We introduced a long-term vision for innovation that went beyond simple economic objectives. We made our innovation goals big enough to be compelling, practical enough to be credible, broad enough to invite contribution from everybody in the firm, and specific enough to provide focus.
The creation of a strong innovation culture in the company was important and we made it a part of our core activities, pursuing management and technological innovations in tandem.
The well-known Indian scientist, Raghunath Mashelkar, told us that mind is the engine of progress, and that a retrogressive mindset is the database of negative experiences resulting in fear, hesitation, dilemma, indecision and lack of self-confidence. To make progress, we focused on our minds winning the war over a retrogressive mindset.
“Everybody from the janitor to the chairman has the potential to bring innovation”
Narayana Murthy

We found that innovations require a strong customer orientation for them to succeed, and that a world-class corporation always competes with itself by reinventing and innovating on a constant basis. So we introduced a policy incentivising our employees to innovate, and found that the youngsters in the business were the most effective in bringing forward new ideas. They were more open-minded, less scared of challenging the status-quo and of failure, more energetic, and often smarter than our older people. Every year we celebrated an ‘Ideation Day’ where team members under the age of 30-years-old presented their own innovative ideas.
Our younger employees were told — like everyone else in the corporation — that thinking outside of the box is the important thing, that they should have no fear of failure, but simply to learn from their failures and move on.
But we also realised that we needed the wise heads of our elders to provide the support, encouragement and resources for our youngsters to reach out for the stars, and to be a safety net in times of failure.
Innovation has to be enthusiastically embraced, so we focused on creating a pluralistic, intellectually curious and competitive environment that reveres meritocracy, competence, enthusiasm, optimism, dignity, fairness, transparency, confidence, daring, humility, openness, collaboration, value delivered to the customer, and excellence in execution.

We believe that innovation is not just the preserve of a chosen few in the research department: that everybody from the janitor to the chairman of the company has the potential to bring innovation, and our managers encourage them to do so. Diversity of race, gender, culture, nationalities and points of view have also proved to be key drivers for innovation within our global business. Our employees are encouraged to challenge how they can reduce the cost or time of every activity, and also to try and improve the quality of each output.
But we don’t back too many innovative ideas, because consistency counts: constant shifts in priorities, and start-again-stop-again innovation programs are not helpful. To provide support, we built a user-friendly Knowledge Management System (KMS) to track and document the details of how, why, what, the do’s and the don’ts.
We also brought customers into the decision-making loop. As a services company, co-creation was very productive for us.
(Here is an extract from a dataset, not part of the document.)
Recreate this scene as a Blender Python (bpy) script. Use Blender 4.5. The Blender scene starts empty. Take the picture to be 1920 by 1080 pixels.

By involving customers at early stages of product development, we found we could bypass the expensive and error-prone efforts to understand the needs of our customers in detail once the product is in the field.
Constant innovation is critical in business and these learnings, and policies to encourage a culture of innovation, now sit at the heart of everything we do.
Every individual can be innovative and improve constantly what he or she is doing. For this to happen, the leaders of the corporation have to create an environment that respects individuals, ideas, and opinions; that incentivises individuals; that gently prods people to avoid mistakes and perform better; and that has leaders ready to share credit with even the lowest in the corporate hierarchy.
Infosys has benefitted enormously, but the wisdom can be universally applied.